One cannot explain the fact that there are so many churches in a small island such as Malta, if not by consenting that the Maltese are a very religious people. It is said that there are over 360 churches and wayside chapels all over the island and it is practically possible (though not probable) to go to a different church every day for a whole year!

The religious devotion of the Maltese is no new phenomenon. There are so many prehistoric temples (some of which at a very short distance to each other) that some archaeologists believe that Malta was some sort of sacred island where different groups of people used to come here, perform their cult rituals and leave to their respective places of origin afterwards.
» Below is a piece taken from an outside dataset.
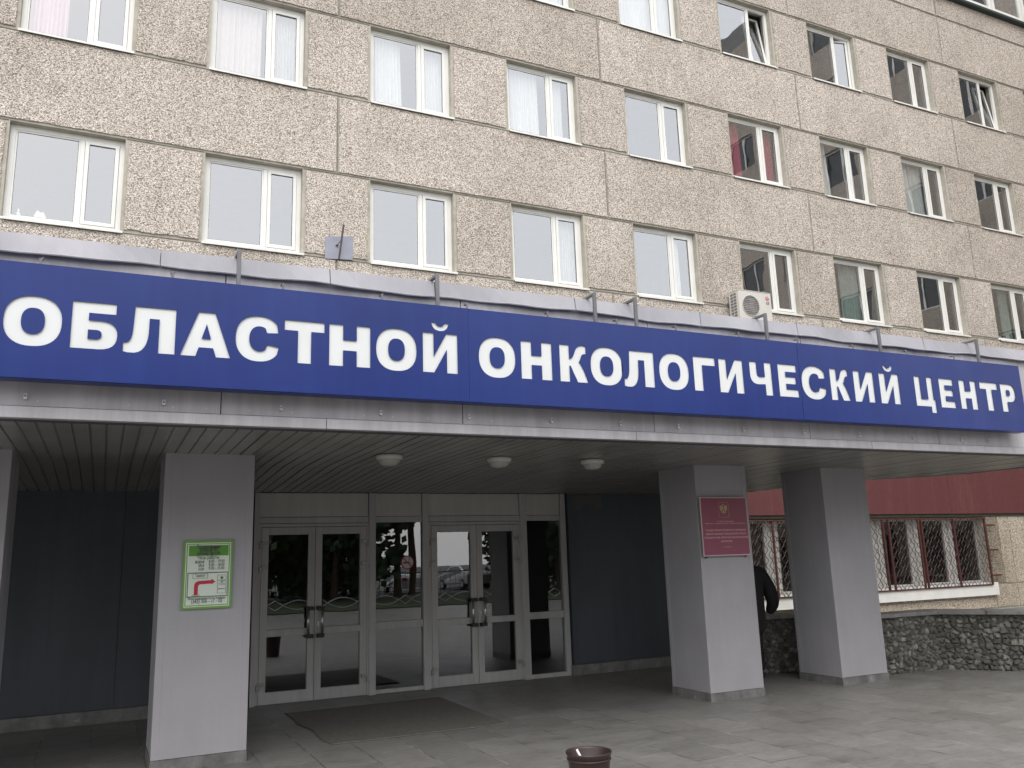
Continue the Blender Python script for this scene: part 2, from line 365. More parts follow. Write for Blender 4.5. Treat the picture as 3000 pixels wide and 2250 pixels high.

The principal deity which controlled the lives of these prehistoric clans was the so-called ‘goddess of fertility’. Statues and pottery statuettes of this deity have been found in various temples not only in Malta but also in other places in the Mediterranean region.

The structure of the temples themselves resemble the shape of this goddess which must have been seen as the provider of food and the sustainer of life. It was quite customary that a conquered people would start worshipping the gods of the conquering nation. So the Maltese followed a normal pattern from those days when they started to worship the Roman idols when they found themselves under their new conquerors during the Second Punic War.




At Tas-Silg, in Marsaxlokk one still finds the remains of the renowned Temple of Juno, a temple so venerated that Cicero himself felt outraged when it was robbed by the corrupt Roman consul, Caius Verres.

In 60 AD something very important happened to the Maltese. They were introduced to Christianity by the Apostle of the Nations, St. Paul. The site where this event allegedly took place is St. Paul’s Bay. The narration of the shipwreck of St. Paul is still told to this day on the 10th February, a national holiday and a religious feast.

During his stay on the islands, St. Paul healed the father of the Roman Governor Publius who later became the island’s first bishop. Tradition says that Publius’ house was the site where the first church (the Mdina cathedral) was erected. Publius was eventually martyred in one of the fierce persecutions against Christians in Rome.